Your instructions: Pull out every line of the listing below where "that" appears.

Information shown:
════════

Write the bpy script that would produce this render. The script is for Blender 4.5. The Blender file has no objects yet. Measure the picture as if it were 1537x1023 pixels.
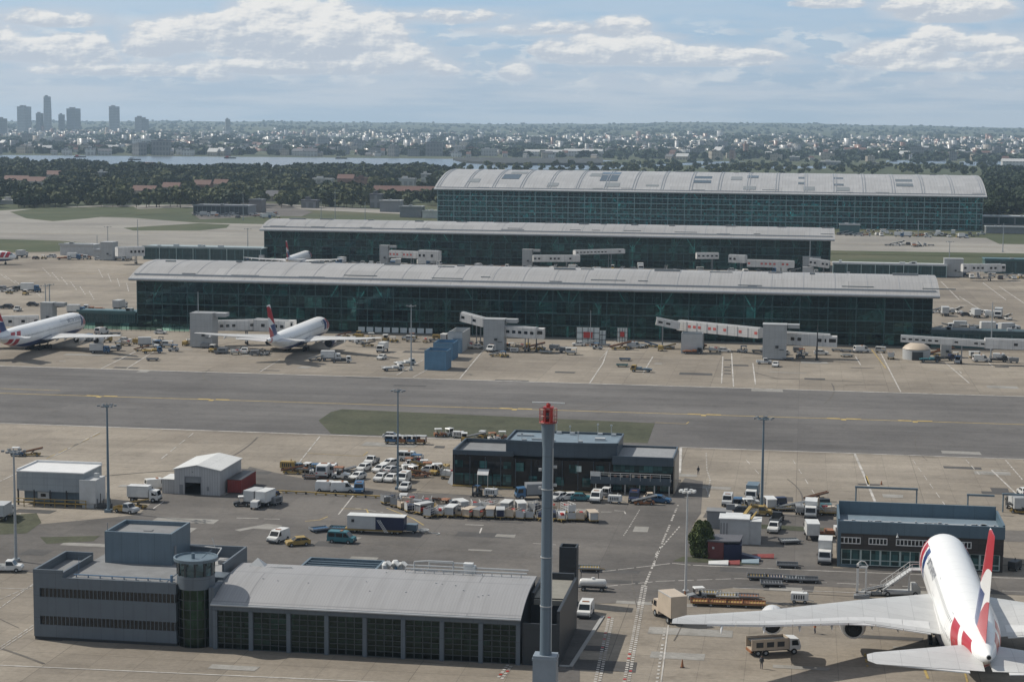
import bpy, math, random
import numpy as np
from mathutils import Vector, Matrix
rnd = random.Random(7)
D = bpy.data
SC = bpy.context.scene
COL = SC.collection
sin, cos, pi, R_ = math.sin, math.cos, math.pi, math.radians

# ------------------------------------------------------------------ camera model (used to read places off the photograph)
PW, PH, FPX, CZ = 1537.0, 1023.0, 2800.0, 70.0
YAW, PIT, ROL = R_(8.84), math.atan((511.5 - 190) / 2800.0), 0.0089
CF = Vector((-sin(YAW) * cos(PIT), cos(YAW) * cos(PIT), -sin(PIT)))
R0 = Vector((cos(YAW), sin(YAW), 0)); U0 = R0.cross(CF)
CR = R0 * cos(ROL) + U0 * sin(ROL); CU = U0 * cos(ROL) - R0 * sin(ROL)
C0 = Vector((0, 0, CZ))

def g(x, y, z=0.0):
    """the point at height z that the photograph shows at (x, y)"""
    d = CF * FPX + CR * (x - 768.5) - CU * (y - 511.5)
    return C0 + d * ((z - CZ) / d.z)

def proj(p):
    v = Vector(p) - C0
    w = v.dot(CF)
    return 768.5 + FPX * v.dot(CR) / w, 511.5 - FPX * v.dot(CU) / w, w

def height_to(p, ytop):
    """height of a vertical above ground point p whose top shows at row ytop"""
    a, b = 0.0, 400.0
    for _ in range(50):
        m = (a + b) / 2
        if proj((p.x, p.y, m))[1] > ytop: a = m
        else: b = m
    return a

def x_at(px, Y, z=0.0):
    """where on the line y = Y, height z, the photograph column px falls"""
    a = px - 768.5; k1 = Y * CR.y + (z - CZ) * CR.z; k2 = Y * CF.y + (z - CZ) * CF.z
    return (a * k2 - FPX * k1) / (FPX * CR.x - a * CF.x)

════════

Output:
Write the bpy script that would produce this render. The script is for Blender 4.5. The Blender file has no objects yet. Measure the picture as if it were 1537x1023 pixels.
    """the point at height z that the photograph shows at (x, y)"""